CHALLENGE
Scan the data below for the string "Blender". Show every line where it turns up.

TASK INPUT
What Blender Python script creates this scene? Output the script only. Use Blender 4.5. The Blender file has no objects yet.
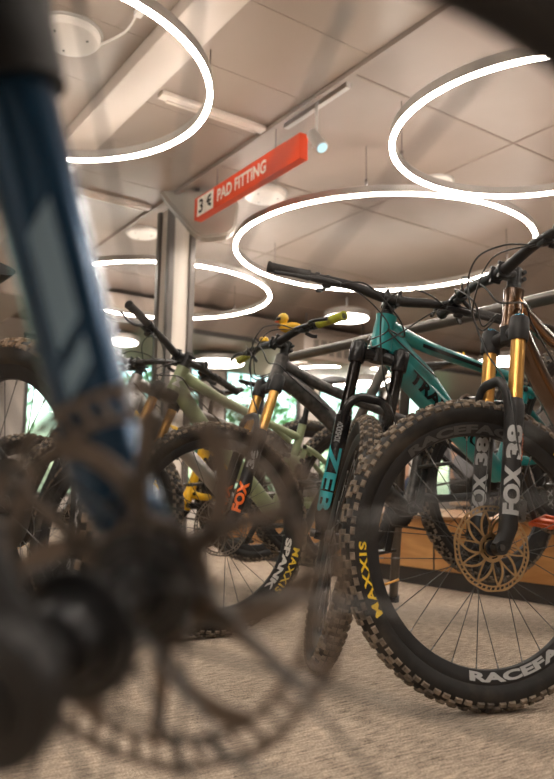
import bpy, bmesh, math, random
import numpy as np
from mathutils import Vector, Matrix
random.seed(7)
D = math.radians
scene = bpy.context.scene
COL = scene.collection

# ------------------------------------------------------------------ camera
F_PX, PITCH, ROLL, CAM_H = 740.0, D(7.7), D(1.0), 0.505
cam_d = bpy.data.cameras.new('camera')
cam_d.sensor_fit = 'VERTICAL'; cam_d.sensor_height = 36.0; cam_d.sensor_width = 25.6
cam_d.lens = 36.0 * F_PX / 779.0
cam_d.clip_start = 0.02; cam_d.clip_end = 200
cam_d.dof.use_dof = True; cam_d.dof.focus_distance = 2.05; cam_d.dof.aperture_fstop = 3.3
cam = bpy.data.objects.new('camera', cam_d); COL.objects.link(cam)
fw = Vector((0, math.cos(PITCH), math.sin(PITCH))); up0 = Vector((0, -math.sin(PITCH), math.cos(PITCH))); r0 = Vector((1, 0, 0))
rr = math.cos(ROLL) * r0 + math.sin(ROLL) * up0; uu = math.cos(ROLL) * up0 - math.sin(ROLL) * r0
cam.matrix_world = Matrix(((rr.x, uu.x, -fw.x, 0), (rr.y, uu.y, -fw.y, 0), (rr.z, uu.z, -fw.z, CAM_H), (0, 0, 0, 1)))
scene.camera = cam

# ------------------------------------------------------------------ world and exposure
w = bpy.data.worlds.new('world'); scene.world = w; w.use_nodes = True
nt = w.node_tree; bg = nt.nodes['Background']
sky = nt.nodes.new('ShaderNodeTexSky'); sky.sky_type = 'NISHITA'; sky.sun_elevation = D(38); sky.sun_rotation = D(200)
sky.sun_disc = False; sky.air_density = 1.6; sky.dust_density = 2.0
nt.links.new(sky.outputs[0], bg.inputs[0]); bg.inputs[1].default_value = 0.15
RING_E = 19.0      # strength of the ring lamps
scene.view_settings.view_transform = 'Standard'; scene.view_settings.look = 'None'
scene.view_settings.gamma = 1.0; scene.view_settings.use_curve_mapping = False
scene.view_settings.exposure = 2.0

# ------------------------------------------------------------------ materials
MATS = {}
def mat(name, col=(.5, .5, .5), rough=.5, metal=0.0, var=0.0, vscale=20, bump=0.0, bscale=60, emit=None, es=0, coat=0, dirt=None, dscale=12, dlo=.45, dhi=.7, trans=0, spec=None):
    if name in MATS: return MATS[name]
    m = bpy.data.materials.new(name); m.use_nodes = True; n = m.node_tree.nodes; l = m.node_tree.links
    b = n['Principled BSDF']; b.inputs['Roughness'].default_value = rough; b.inputs['Metallic'].default_value = metal
    b.inputs['Base Color'].default_value = (*col, 1)
    if coat: b.inputs['Coat Weight'].default_value = coat; b.inputs['Coat Roughness'].default_value = .12
    if trans: b.inputs['Transmission Weight'].default_value = trans
    if spec is not None: b.inputs['Specular IOR Level'].default_value = spec
    tc = n.new('ShaderNodeTexCoord')
    out = None
    if var:
        t = n.new('ShaderNodeTexNoise'); t.inputs['Scale'].default_value = vscale; t.inputs['Detail'].default_value = 5; l.new(tc.outputs['Object'], t.inputs['Vector'])
        r = n.new('ShaderNodeValToRGB'); l.new(t.outputs['Fac'], r.inputs['Fac'])
        r.color_ramp.elements[0].position = .3; r.color_ramp.elements[1].position = .7
        r.color_ramp.elements[0].color = (*[max(0, c * (1 - var)) for c in col], 1); r.color_ramp.elements[1].color = (*[min(1, c * (1 + var)) for c in col], 1)
        out = r.outputs['Color']; l.new(out, b.inputs['Base Color'])
    if dirt:
        t = n.new('ShaderNodeTexNoise'); t.inputs['Scale'].default_value = dscale; t.inputs['Detail'].default_value = 8; l.new(tc.outputs['Object'], t.inputs['Vector'])
        r = n.new('ShaderNodeMapRange'); r.inputs['From Min'].default_value = dlo; r.inputs['From Max'].default_value = dhi; l.new(t.outputs['Fac'], r.inputs['Value'])
        mx = n.new('ShaderNodeMixRGB'); l.new(r.outputs[0], mx.inputs['Fac']); mx.inputs[2].default_value = (*dirt, 1)
        if out: l.new(out, mx.inputs[1])
        else: mx.inputs[1].default_value = (*col, 1)
        l.new(mx.outputs[0], b.inputs['Base Color'])
    if bump:
        t = n.new('ShaderNodeTexNoise'); t.inputs['Scale'].default_value = bscale; t.inputs['Detail'].default_value = 6; l.new(tc.outputs['Object'], t.inputs['Vector'])
        bp = n.new('ShaderNodeBump'); bp.inputs['Strength'].default_value = bump; bp.inputs['Distance'].default_value = .01
        l.new(t.outputs['Fac'], bp.inputs['Height']); l.new(bp.outputs['Normal'], b.inputs['Normal'])
    if emit: b.inputs['Emission Color'].default_value = (*emit, 1); b.inputs['Emission Strength'].default_value = es
    MATS[name] = m; return m

# carpet: fine woven ribs
def carpet_mat():
    m = mat('carpet', (.2, .165, .13), .95, spec=.15); n = m.node_tree.nodes; l = m.node_tree.links; b = n['Principled BSDF']
    tc = n.new('ShaderNodeTexCoord'); mp = n.new('ShaderNodeMapping'); l.new(tc.outputs['Object'], mp.inputs['Vector'])
    mp.inputs['Scale'].default_value = (22, 150, 1)
    a = n.new('ShaderNodeTexNoise'); a.inputs['Scale'].default_value = 1.0; a.inputs['Detail'].default_value = 3; l.new(mp.outputs[0], a.inputs['Vector'])
    c = n.new('ShaderNodeTexNoise'); c.inputs['Scale'].default_value = 240; c.inputs['Detail'].default_value = 2; l.new(tc.outputs['Object'], c.inputs['Vector'])
    e = n.new('ShaderNodeTexNoise'); e.inputs['Scale'].default_value = 2.2; e.inputs['Detail'].default_value = 3; l.new(tc.outputs['Object'], e.inputs['Vector'])
    ad = n.new('ShaderNodeMath'); ad.operation = 'ADD'; l.new(a.outputs['Fac'], ad.inputs[0]); l.new(c.outputs['Fac'], ad.inputs[1])
    a2 = n.new('ShaderNodeMath'); a2.operation = 'MULTIPLY_ADD'; l.new(e.outputs['Fac'], a2.inputs[0]); a2.inputs[1].default_value = .35; l.new(ad.outputs[0], a2.inputs[2])
    r = n.new('ShaderNodeValToRGB'); mr = n.new('ShaderNodeMapRange'); mr.inputs['From Min'].default_value = .8; mr.inputs['From Max'].default_value = 1.55
    l.new(a2.outputs[0], mr.inputs['Value']); l.new(mr.outputs[0], r.inputs['Fac'])
    r.color_ramp.elements[0].color = (.07, .054, .042, 1); r.color_ramp.elements[1].color = (.80, .65, .51, 1)
    l.new(r.outputs[0], b.inputs['Base Color'])
    bp = n.new('ShaderNodeBump'); bp.inputs['Strength'].default_value = .9; bp.inputs['Distance'].default_value = .005; l.new(ad.outputs[0], bp.inputs['Height']); l.new(bp.outputs[0], b.inputs['Normal'])
    return m
def wood_mat(name, c0, c1, sc=(1.2, 14, 14)):
    m = mat(name, c0, .42); n = m.node_tree.nodes; l = m.node_tree.links; b = n['Principled BSDF']
    tc = n.new('ShaderNodeTexCoord'); mp = n.new('ShaderNodeMapping'); mp.inputs['Scale'].default_value = sc; l.new(tc.outputs['Object'], mp.inputs['Vector'])
    t = n.new('ShaderNodeTexNoise'); t.inputs['Scale'].default_value = 3; t.inputs['Detail'].default_value = 7; t.inputs['Distortion'].default_value = .4; l.new(mp.outputs[0], t.inputs['Vector'])
    r = n.new('ShaderNodeValToRGB'); l.new(t.outputs['Fac'], r.inputs['Fac']); r.color_ramp.elements[0].position = .3; r.color_ramp.elements[1].position = .72
    r.color_ramp.elements[0].color = (*c0, 1); r.color_ramp.elements[1].color = (*c1, 1); l.new(r.outputs[0], b.inputs['Base Color'])
    return m
RUB = mat('tyre_rubber', (.013, .0115, .0105), .6, spec=.35, var=.3, vscale=30, dirt=(.075, .06, .045), dscale=9, dlo=.5, dhi=.8)
KNOB = mat('tyre_tread', (.20, .16, .12), .85, var=.35, vscale=60, dirt=(.05, .04, .034), dscale=22)
BLK = mat('black_metal', (.018, .018, .019), .32, .2, var=.2)
BLKM = mat('matte_black', (.014, .013, .013), .5, spec=.4, var=.2, vscale=40)
CHR = mat('steel', (.55, .52, .48), .25, 1.0)
ALU = mat('grey_alloy', (.28, .27, .26), .35, .9)
GUN = mat('gunmetal', (.11, .105, .10), .38, .8)
GOLD = mat('gold_coating', (.76, .42, .12), .3, .9)
ROT = mat('bronzed_rotor_steel', (.62, .42, .22), .3, 1.0)
ROTS = mat('steel_rotor', (.42, .38, .33), .3, 1.0, dirt=(.16, .12, .09), dscale=30)
GRIP = mat('grip_rubber', (.035, .031, .029), .8, bump=.5, bscale=300)
WHT = mat('white_print', (.62, .60, .56), .45)
GRYP = mat('grey_print', (.36, .36, .36), .4)
YELP = mat('yellow_print', (.85, .58, .03), .5)
ORGP = mat('orange_print', (.85, .16, .02), .45)
TEAP = mat('teal_print', (.03, .36, .40), .4)
BLKP = mat('black_print', (.008, .008, .009), .8, spec=.1)
SPK = mat('spoke_steel', (.10, .098, .095), .3, .9)
CAB = mat('cable_black', (.018, .018, .018), .4)

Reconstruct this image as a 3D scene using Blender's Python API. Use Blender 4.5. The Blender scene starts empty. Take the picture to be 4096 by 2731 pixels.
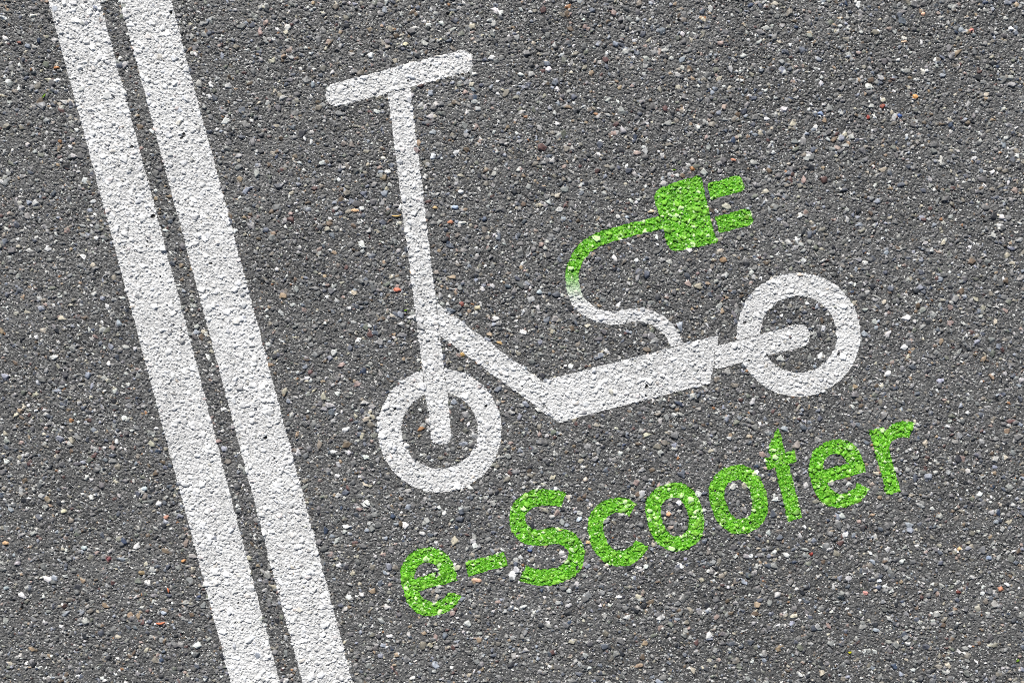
import bpy, math
import numpy as np
from mathutils import Vector

C = bpy.context.scene.collection
S = 1.8 / 4096.0                 # metres per source unit (frame is 1.8 m wide)
CX, CY = 2048.0, 1365.5
R = math.radians

# ------------------------------------------------------------------ camera, sky, sun, exposure
cam_d = bpy.data.cameras.new("camera")
cam = bpy.data.objects.new("camera", cam_d)
C.objects.link(cam)
cam.location = (0, 0, 2.2)
cam_d.sensor_width = 36
cam_d.lens = 36 * 2.2 / 1.8
cam_d.clip_start = 0.05
cam_d.clip_end = 3000
bpy.context.scene.camera = cam

SUN_EL, SUN_AZ = R(40), R(-14)   # azimuth from +Y (top of the picture), clockwise
w = bpy.data.worlds.new("World")
bpy.context.scene.world = w
w.use_nodes = True
nt = w.node_tree
sky = nt.nodes.new("ShaderNodeTexSky")
sky.sky_type = 'NISHITA'
sky.sun_disc = False
sky.sun_elevation = SUN_EL
sky.sun_rotation = SUN_AZ
sky.dust_density = 3.0
nt.links.new(sky.outputs[0], nt.nodes["Background"].inputs[0])
nt.nodes["Background"].inputs[1].default_value = 0.055

sd = bpy.data.lights.new("sun", 'SUN')
sd.energy = 4.2
sd.angle = R(4.0)
sd.color = (1.0, 0.985, 0.96)
sun = bpy.data.objects.new("sun", sd)
C.objects.link(sun)
dirv = Vector((math.sin(SUN_AZ) * math.cos(SUN_EL), math.cos(SUN_AZ) * math.cos(SUN_EL), math.sin(SUN_EL)))
sun.rotation_euler = dirv.to_track_quat('Z', 'Y').to_euler()
sun.location = dirv * 5

sc = bpy.context.scene
sc.view_settings.view_transform = 'Standard'
sc.view_settings.look = 'None'
sc.view_settings.exposure = 0.3
sc.view_settings.gamma = 1.0
sc.cycles.use_denoising = False
sc.cycles.filter_width = 0.8
sc.cycles.max_bounces = 3
sc.cycles.diffuse_bounces = 2

# ------------------------------------------------------------------ small helpers
def lin(c):
    c = np.asarray(c, dtype=np.float32) / 255.0
    return np.where(c <= 0.04045, c / 12.92, ((c + 0.055) / 1.055) ** 2.4).astype(np.float32)

def tag(o, label=None, cat=None, group=None, kind=None):
    for k, v in (("label", label), ("category", cat), ("group", group), ("kind", kind)):
        if v:
            o[k] = v
    return o

def W(x, y, z=0.0):
    return ((x - CX) * S, (CY - y) * S, z)

def mesh_obj(name, verts, tris, mat, cols=None, parent=None, origin=None, smooth=True):
    verts = np.asarray(verts, dtype=np.float32)
    tris = np.asarray(tris, dtype=np.int32)
    if origin is not None:
        verts = verts - np.asarray(origin, dtype=np.float32)
    me = bpy.data.meshes.new(name)
    n, t = len(verts), len(tris)
    me.vertices.add(n)
    me.vertices.foreach_set("co", verts.ravel())
    me.loops.add(t * 3)
    me.loops.foreach_set("vertex_index", tris.ravel())
    me.polygons.add(t)
    me.polygons.foreach_set("loop_start", np.arange(0, t * 3, 3, dtype=np.int32))
    if smooth:
        me.polygons.foreach_set("use_smooth", np.ones(t, dtype=bool))
    me.update(calc_edges=True)
    if cols is not None:
        a = me.color_attributes.new("paint", 'BYTE_COLOR', 'POINT')
        rgba = np.ones((n, 4), dtype=np.float32)
        rgba[:, :3] = np.clip(cols, 0, 1)
        a.data.foreach_set("color", rgba.ravel())
    me.materials.append(mat)
    o = bpy.data.objects.new(name, me)
    C.objects.link(o)
    if origin is not None:
        o.location = origin
    if parent is not None:
        o.parent = parent
        o.location = Vector(o.location) - Vector(parent.location)
    return o

# ------------------------------------------------------------------ materials
def surf_mat(name, rough, spec, var, bump):
    m = bpy.data.materials.new(name)
    m.use_nodes = True
    t = m.node_tree
    b = t.nodes["Principled BSDF"]
    at = t.nodes.new("ShaderNodeAttribute")
    at.attribute_name = "paint"
    geo = t.nodes.new("ShaderNodeTexCoord")
    n1 = t.nodes.new("ShaderNodeTexNoise")
    n1.inputs["Scale"].default_value = 900
    n1.inputs["Detail"].default_value = 4
    n1.inputs["Roughness"].default_value = 0.7
    t.links.new(geo.outputs["Object"], n1.inputs["Vector"])
    mr = t.nodes.new("ShaderNodeMapRange")
    mr.inputs["From Min"].default_value = 0.3
    mr.inputs["From Max"].default_value = 0.7
    mr.inputs["To Min"].default_value = 1 - var
    mr.inputs["To Max"].default_value = 1 + var
    t.links.new(n1.outputs["Fac"], mr.inputs["Value"])
    mx = t.nodes.new("ShaderNodeVectorMath")
    mx.operation = 'SCALE'
    t.links.new(at.outputs["Color"], mx.inputs[0])
    t.links.new(mr.outputs["Result"], mx.inputs["Scale"])
    t.links.new(mx.outputs["Vector"], b.inputs["Base Color"])
    b.inputs["Roughness"].default_value = rough
    b.inputs["Specular IOR Level"].default_value = spec
    bp = t.nodes.new("ShaderNodeBump")
    bp.inputs["Strength"].default_value = bump
    bp.inputs["Distance"].default_value = 0.0006
    t.links.new(n1.outputs["Fac"], bp.inputs["Height"])
    t.links.new(bp.outputs["Normal"], b.inputs["Normal"])
    return m

M_road = surf_mat("asphalt_with_aggregate", 0.55, 0.45, 0.18, 0.35)
M_white = surf_mat("white_road_paint", 0.6, 0.3, 0.05, 0.3)
M_green = surf_mat("green_road_paint", 0.6, 0.3, 0.12, 0.3)

def simple_mat(name, col, rough=0.7):
    m = bpy.data.materials.new(name)
    m.use_nodes = True
    t = m.node_tree
    b = t.nodes["Principled BSDF"]
    n = t.nodes.new("ShaderNodeTexNoise")
    n.inputs["Scale"].default_value = 300
    cr = t.nodes.new("ShaderNodeValToRGB")
    cr.color_ramp.elements[0].color = (*[v * 0.6 for v in col], 1)
    cr.color_ramp.elements[1].color = (*[min(1, v * 1.35) for v in col], 1)
    t.links.new(n.outputs["Fac"], cr.inputs["Fac"])
    t.links.new(cr.outputs["Color"], b.inputs["Base Color"])
    b.inputs["Roughness"].default_value = rough
    return m

# ------------------------------------------------------------------ the relief: one periodic tile of asphalt
G = 2.2                                     # source units per grid step (about half a rendered pixel)
NX, NY = 1920, 1296                         # periodic
X0, Y0 = CX - NX * G / 2, CY - NY * G / 2
rng = np.random.default_rng(11)

def pnoise(sigma, r=rng):
    """periodic gaussian-filtered noise, unit variance; sigma in grid steps"""
    a = r.standard_normal((NY, NX))
    fy = np.fft.fftfreq(NY)[:, None]
    fx = np.fft.rfftfreq(NX)[None, :]
    f = np.fft.rfft2(a) * np.exp(-2 * (math.pi * sigma) ** 2 * (fx ** 2 + fy ** 2))
    a = np.fft.irfft2(f, s=(NY, NX))
    return (a / a.std()).astype(np.float32)

n_a, n_b, n_c, n_d = pnoise(0.55), pnoise(1.6), pnoise(5), pnoise(22)
n_fine = rng.standard_normal((NY, NX)).astype(np.float32)
# heights in source units (1 unit = 0.44 mm)
n_e = pnoise(60)
H = (1.05 * n_a + 1.0 * n_b + 0.55 * n_c + 0.35 * n_d).astype(np.float32)
base = lin((83, 83, 82))
K = (1 + 0.18 * n_a + 0.14 * n_b + 0.07 * n_c + 0.05 * n_d + 0.07 * n_e).astype(np.float32)
COL = base[None, None, :] * np.clip(K, 0.35, 2.2)[..., None]
WORN = np.zeros((NY, NX), dtype=np.float32)   # how far the coat has worn off a stone
ISST = np.zeros((NY, NX), dtype=np.float32)
DEP = np.zeros((NY, NX), dtype=np.float32)

PAL = [((168, 168, 165), 15), ((212, 212, 208), 7), ((128, 128, 127), 25), ((128, 123, 113), 9),
       ((102, 102, 102), 26), ((90, 95, 104), 9), ((54, 56, 60), 6), ((152, 134, 112), 2.8),
       ((104, 91, 77), 3.5), ((94, 72, 69), 2.0), ((110, 113, 103), 3), ((176, 170, 153), 4),
       ((142, 147, 156), 5), ((158, 140, 132), 2.2), ((148, 110, 78), 0.4), ((60, 71, 90), 0.8)]
PC = np.array([lin(c) for c, _ in PAL])
PW = np.array([p for _, p in PAL], dtype=float)
PW /= PW.sum()

def stamp(cx, cy, a, b, ang, col, worn, top, rnd, facets=7, protr=1.0, fixed=False):
    """add stones; all arguments arrays; centre in source units, a/b half axes in source units"""
    N = len(cx)
    P = int(math.ceil(max(a.max(), b.max()) / G)) + 3
    off = np.arange(-P, P + 1)
    gx = np.round((cx - X0) / G).astype(int)
    gy = np.round((cy - Y0) / G).astype(int)
    fx = (gx[:, None] + off[None, :]) * G + X0 - cx[:, None]
    fy = (gy[:, None] + off[None, :]) * G + Y0 - cy[:, None]
    X = fx[:, None, :]
    Y = -fy[:, :, None]
    ca, sa = np.cos(ang)[:, None, None], np.sin(ang)[:, None, None]
    U = (X * ca + Y * sa) / a[:, None, None]
    V = (-X * sa + Y * ca) / b[:, None, None]
    sc_ = b[:, None, None]
    th0 = rng.uniform(0, 2 * math.pi, N)
    dmin = np.full(U.shape, 9.0)
    side = np.full(U.shape, 99.0)
    for k in range(facets):
        th = th0 + (k + rng.uniform(-0.4, 0.4, N)) * 2 * math.pi / facets
        dk = rng.uniform(0.62, 1.0, N)
        d = dk[:, None, None] - (np.cos(th)[:, None, None] * U + np.sin(th)[:, None, None] * V)
        slope = rng.uniform(0.9, 4.5, N)[:, None, None]
        dmin = np.minimum(dmin, d)
        side = np.minimum(side, d * sc_ * slope)
    tx, ty = rng.normal(0, 0.16, N), rng.normal(0, 0.16, N)
    tp = top[:, None, None]
    plane = tp + (tx[:, None, None] * X + ty[:, None, None] * Y)
    tx2, ty2 = rng.normal(0, 0.32, N), rng.normal(0, 0.32, N)
    plane = np.minimum(plane, tp * 1.15 + (tx2[:, None, None] * X + ty2[:, None, None] * Y))
    rr = np.clip(1 - U * U - V * V, 0, 1)
    round_h = tp * (0.25 + 0.9 * np.sqrt(rr))
    plane = np.where(rnd[:, None, None], np.minimum(plane * 1.1, round_h), plane)
    h = np.minimum(plane, side * 1.0 + 0.15)
    iy = (gy[:, None, None] + off[None, :, None]) % NY + 0 * off[None, None, :]
    ix = (gx[:, None, None] + off[None, None, :]) % NX + 0 * off[None, :, None]
    low = H_LOW[iy, ix]
    h = h + low * 0.6
    inside = (dmin > 0)
    # moat round each stone
    dd = dmin * sc_
    band = (dd <= 0) & (dd > -4.2)
    dv = (1 + dd / 4.2) * protr
    np.maximum.at(DEP, (iy[band], ix[band]), dv[band].astype(np.float32))
    sel = inside & ((h > H[iy, ix]) | fixed)
    idx = np.nonzero(sel)
    hv = h[idx]
    order = np.argsort(hv, kind='stable')
    n = idx[0][order]
    yy, xx = iy[idx][order], ix[idx][order]
    H[yy, xx] = hv[order]
    mott = 1 + 0.13 * n_b[yy, xx] + 0.13 * n_a[yy, xx]
    COL[yy, xx] = col[n] * np.clip(mott, 0.5, 1.5)[:, None]
    WORN[yy, xx] = worn[n]
    ISST[yy, xx] = 1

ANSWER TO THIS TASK
What Blender Python script creates this scene? Output the script only. Use Blender 4.5. The Blender file has no objects yet.
Reconstruct this image as a 3D scene using Blender's Python API. Use Blender 4.5. The Blender scene starts empty. Take the picture to be 4096 by 2731 pixels.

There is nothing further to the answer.